8Le Comité, agissant en vertu de l’article 5 (par. 4) du Protocole facultatif, constate que les faits dont il est saisi font apparaître une violation, par l’État partie, des droits que l’auteur tient de l’article 19 du Pacte.

9.Conformément à l’article 2 (par. 3 a)) du Pacte, l’État partie est tenu d’assurer à l’auteur un recours utile. Il a l’obligation d’accorder une réparation intégrale aux personnes dont les droits reconnus par le Pacte ont été violés. En conséquence, il est tenu, entre autres, d’indemniser l’auteur comme il se doit, notamment en lui remboursant le montant de l’amende ainsi que le montant des frais de justice engagés dans le cadre des procédures internes. L’État partie est également tenu de prendre toutes les mesures nécessaires pour que des violations analogues ne se reproduisent pas, et notamment de réviser les dispositions et les modalités d’application de la législation sur les manifestations publiques afin de les rendre compatibles avec les obligations mises à sa charge par l’article 2 (par. 2) du Pacte et d’adopter des mesures propres à donner effet aux droits reconnus par l’article 19.

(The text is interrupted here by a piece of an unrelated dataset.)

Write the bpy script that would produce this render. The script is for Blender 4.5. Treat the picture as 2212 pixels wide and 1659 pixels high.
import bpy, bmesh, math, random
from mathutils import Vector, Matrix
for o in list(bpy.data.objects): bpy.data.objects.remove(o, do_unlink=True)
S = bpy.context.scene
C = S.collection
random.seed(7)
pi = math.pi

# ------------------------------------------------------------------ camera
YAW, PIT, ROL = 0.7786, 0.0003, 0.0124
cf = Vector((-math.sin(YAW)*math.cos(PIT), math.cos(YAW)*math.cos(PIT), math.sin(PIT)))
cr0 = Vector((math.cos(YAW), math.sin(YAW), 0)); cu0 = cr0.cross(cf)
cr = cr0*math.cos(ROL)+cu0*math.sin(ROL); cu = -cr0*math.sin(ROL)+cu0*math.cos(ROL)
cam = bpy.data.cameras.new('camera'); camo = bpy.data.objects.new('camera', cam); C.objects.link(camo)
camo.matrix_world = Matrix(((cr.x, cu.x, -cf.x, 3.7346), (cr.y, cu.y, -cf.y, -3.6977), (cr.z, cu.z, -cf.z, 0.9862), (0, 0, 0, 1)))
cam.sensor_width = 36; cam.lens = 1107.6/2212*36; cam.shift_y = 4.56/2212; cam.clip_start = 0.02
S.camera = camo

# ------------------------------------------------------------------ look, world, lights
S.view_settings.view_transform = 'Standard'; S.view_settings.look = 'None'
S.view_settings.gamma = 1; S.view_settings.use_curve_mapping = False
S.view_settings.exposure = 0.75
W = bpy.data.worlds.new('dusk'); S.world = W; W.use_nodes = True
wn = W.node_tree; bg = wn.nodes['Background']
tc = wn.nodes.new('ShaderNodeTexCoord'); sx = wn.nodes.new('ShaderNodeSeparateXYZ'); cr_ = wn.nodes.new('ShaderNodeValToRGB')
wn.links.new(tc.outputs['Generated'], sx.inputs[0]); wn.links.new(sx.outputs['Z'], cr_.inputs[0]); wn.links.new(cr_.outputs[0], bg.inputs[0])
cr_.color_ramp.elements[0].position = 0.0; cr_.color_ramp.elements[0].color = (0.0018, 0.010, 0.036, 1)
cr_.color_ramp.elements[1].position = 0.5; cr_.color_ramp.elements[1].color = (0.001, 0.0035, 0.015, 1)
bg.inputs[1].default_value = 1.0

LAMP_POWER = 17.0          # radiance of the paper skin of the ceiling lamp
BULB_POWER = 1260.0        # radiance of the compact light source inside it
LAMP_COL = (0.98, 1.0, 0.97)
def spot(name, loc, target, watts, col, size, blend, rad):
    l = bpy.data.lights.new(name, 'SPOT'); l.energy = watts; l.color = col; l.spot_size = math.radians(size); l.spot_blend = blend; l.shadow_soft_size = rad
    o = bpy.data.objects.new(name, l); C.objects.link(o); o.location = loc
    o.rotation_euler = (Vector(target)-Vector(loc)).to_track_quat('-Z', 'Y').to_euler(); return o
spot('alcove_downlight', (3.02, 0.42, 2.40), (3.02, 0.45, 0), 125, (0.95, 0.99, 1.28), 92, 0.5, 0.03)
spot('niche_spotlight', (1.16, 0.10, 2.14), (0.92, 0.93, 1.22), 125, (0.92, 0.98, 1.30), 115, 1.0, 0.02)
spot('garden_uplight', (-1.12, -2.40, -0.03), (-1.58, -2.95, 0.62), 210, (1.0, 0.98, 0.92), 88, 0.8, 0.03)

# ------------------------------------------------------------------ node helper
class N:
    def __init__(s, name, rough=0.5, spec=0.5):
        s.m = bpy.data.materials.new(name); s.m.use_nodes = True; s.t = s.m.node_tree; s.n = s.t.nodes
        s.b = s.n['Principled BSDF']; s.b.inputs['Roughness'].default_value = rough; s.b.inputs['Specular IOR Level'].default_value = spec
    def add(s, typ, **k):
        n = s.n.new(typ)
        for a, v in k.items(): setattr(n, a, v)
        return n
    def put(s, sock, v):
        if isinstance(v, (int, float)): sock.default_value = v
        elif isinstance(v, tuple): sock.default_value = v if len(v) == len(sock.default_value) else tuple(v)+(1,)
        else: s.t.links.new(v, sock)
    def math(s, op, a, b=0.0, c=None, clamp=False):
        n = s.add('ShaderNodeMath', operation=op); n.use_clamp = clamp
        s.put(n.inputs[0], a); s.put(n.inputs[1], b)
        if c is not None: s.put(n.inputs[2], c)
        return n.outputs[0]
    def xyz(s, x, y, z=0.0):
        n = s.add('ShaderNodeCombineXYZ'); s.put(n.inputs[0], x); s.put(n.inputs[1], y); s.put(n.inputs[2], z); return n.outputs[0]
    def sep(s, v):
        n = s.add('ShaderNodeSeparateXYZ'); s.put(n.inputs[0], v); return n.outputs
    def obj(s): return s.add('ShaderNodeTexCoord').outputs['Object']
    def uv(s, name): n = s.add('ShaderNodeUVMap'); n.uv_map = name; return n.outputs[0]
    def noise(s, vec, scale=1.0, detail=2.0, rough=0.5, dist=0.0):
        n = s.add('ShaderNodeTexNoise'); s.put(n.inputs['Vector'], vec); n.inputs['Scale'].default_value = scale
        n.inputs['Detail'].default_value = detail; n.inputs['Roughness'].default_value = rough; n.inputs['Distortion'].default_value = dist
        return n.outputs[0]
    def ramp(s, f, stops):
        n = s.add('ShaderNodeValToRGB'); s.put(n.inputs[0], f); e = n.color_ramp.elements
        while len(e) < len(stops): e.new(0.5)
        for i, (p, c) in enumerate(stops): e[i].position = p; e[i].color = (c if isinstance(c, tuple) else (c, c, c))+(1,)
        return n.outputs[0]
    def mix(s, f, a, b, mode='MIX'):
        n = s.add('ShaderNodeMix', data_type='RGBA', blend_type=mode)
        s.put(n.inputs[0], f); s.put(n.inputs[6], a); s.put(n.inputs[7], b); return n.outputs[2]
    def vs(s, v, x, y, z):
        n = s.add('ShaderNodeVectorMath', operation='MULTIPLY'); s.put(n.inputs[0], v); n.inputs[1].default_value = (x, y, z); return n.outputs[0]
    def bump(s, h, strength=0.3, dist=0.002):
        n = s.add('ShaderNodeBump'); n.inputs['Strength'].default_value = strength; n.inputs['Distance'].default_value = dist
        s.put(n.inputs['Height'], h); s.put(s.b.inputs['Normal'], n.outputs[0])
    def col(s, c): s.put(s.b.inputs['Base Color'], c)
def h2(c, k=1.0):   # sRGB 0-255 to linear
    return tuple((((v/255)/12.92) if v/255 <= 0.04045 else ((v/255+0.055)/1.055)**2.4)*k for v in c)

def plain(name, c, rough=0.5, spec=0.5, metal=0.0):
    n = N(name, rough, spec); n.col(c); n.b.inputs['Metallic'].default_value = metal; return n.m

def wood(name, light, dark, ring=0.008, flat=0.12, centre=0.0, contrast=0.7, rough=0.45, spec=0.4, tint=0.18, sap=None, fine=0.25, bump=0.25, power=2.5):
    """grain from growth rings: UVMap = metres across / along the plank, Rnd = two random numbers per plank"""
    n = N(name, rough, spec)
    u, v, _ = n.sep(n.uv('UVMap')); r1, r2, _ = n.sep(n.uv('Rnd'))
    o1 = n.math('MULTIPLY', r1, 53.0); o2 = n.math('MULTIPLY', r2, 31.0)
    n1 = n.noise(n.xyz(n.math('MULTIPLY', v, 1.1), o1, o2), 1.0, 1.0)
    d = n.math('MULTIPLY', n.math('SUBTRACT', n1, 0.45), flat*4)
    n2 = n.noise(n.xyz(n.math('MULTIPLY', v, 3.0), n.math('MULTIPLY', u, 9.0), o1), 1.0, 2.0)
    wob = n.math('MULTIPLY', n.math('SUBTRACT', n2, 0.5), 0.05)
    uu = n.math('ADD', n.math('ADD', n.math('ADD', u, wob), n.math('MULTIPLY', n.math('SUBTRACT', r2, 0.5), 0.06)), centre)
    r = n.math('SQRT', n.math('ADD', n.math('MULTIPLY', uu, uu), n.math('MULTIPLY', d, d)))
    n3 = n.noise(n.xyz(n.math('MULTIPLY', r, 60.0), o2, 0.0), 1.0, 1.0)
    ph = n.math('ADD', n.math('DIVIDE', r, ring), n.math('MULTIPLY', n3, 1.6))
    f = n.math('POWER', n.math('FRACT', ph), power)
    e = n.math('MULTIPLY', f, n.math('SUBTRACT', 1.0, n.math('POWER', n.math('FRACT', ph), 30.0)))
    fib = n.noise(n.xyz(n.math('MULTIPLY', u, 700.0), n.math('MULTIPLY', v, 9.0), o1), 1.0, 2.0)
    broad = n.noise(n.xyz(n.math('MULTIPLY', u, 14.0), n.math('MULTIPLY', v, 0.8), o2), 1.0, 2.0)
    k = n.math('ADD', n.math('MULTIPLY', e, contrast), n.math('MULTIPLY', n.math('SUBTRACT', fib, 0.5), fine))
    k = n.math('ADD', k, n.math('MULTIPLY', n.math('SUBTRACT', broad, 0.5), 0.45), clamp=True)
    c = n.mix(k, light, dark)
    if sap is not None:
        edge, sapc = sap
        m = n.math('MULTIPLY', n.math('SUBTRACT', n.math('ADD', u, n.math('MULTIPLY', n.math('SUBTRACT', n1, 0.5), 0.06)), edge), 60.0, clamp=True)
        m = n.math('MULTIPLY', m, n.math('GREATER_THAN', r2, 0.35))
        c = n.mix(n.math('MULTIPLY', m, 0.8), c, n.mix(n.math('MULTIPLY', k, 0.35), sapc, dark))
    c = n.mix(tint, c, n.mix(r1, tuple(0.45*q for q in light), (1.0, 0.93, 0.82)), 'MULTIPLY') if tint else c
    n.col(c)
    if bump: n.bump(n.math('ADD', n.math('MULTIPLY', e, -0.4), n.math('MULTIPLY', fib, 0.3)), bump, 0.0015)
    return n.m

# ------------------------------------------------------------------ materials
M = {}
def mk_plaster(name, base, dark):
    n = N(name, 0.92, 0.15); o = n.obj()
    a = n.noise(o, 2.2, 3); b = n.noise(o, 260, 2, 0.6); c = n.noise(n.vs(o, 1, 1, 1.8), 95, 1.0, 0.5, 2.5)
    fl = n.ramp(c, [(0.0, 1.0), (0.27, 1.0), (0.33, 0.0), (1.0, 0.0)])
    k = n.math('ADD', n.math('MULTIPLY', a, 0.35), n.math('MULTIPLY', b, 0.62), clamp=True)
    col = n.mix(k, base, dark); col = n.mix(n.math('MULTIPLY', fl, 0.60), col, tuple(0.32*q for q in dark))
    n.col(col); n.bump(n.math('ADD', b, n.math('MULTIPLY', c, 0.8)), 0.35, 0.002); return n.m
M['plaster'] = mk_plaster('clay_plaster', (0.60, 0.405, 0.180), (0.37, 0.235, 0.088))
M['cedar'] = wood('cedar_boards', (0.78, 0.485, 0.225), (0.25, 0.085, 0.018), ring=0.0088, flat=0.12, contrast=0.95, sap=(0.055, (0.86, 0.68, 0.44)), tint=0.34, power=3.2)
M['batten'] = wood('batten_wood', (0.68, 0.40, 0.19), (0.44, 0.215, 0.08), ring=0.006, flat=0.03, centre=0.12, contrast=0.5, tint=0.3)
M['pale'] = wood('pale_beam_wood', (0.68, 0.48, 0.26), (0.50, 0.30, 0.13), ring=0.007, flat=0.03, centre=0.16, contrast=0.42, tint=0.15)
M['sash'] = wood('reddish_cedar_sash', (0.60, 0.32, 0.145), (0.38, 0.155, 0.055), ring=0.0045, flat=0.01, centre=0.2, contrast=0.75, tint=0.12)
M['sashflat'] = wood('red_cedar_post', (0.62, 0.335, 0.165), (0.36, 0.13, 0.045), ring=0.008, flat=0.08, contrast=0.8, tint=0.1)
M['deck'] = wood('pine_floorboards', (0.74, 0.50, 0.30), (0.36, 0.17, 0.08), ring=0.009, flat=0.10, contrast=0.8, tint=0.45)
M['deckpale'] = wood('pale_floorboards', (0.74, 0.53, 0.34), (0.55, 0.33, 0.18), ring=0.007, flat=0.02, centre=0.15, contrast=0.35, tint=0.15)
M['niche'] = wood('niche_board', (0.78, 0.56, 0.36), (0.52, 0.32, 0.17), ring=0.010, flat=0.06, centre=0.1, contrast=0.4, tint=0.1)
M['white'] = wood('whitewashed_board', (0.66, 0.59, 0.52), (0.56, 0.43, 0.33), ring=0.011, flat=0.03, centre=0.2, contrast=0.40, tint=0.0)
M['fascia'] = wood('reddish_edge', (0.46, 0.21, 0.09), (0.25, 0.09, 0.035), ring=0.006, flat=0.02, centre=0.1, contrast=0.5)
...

10.Étant donné qu’en adhérant au Protocole facultatif, l’État partie a reconnu que le Comité a compétence pour déterminer s’il y a ou non violation du Pacte et que, conformément à l’article 2 du Pacte, il s’est engagé à garantir à tous les individus se trouvant sur son territoire et relevant de sa juridiction les droits reconnus dans le Pacte et à assurer un recours utile et une réparation exécutoire lorsqu’une violation a été établie, le Comité souhaite recevoir de l’État partie, dans un délai de cent quatre-vingts jours, des renseignements sur les mesures prises pour donner effet aux présentes constatations. L’État partie est invité en outre à rendre celles-ci publiques et à les diffuser largement dans ses langues officielles.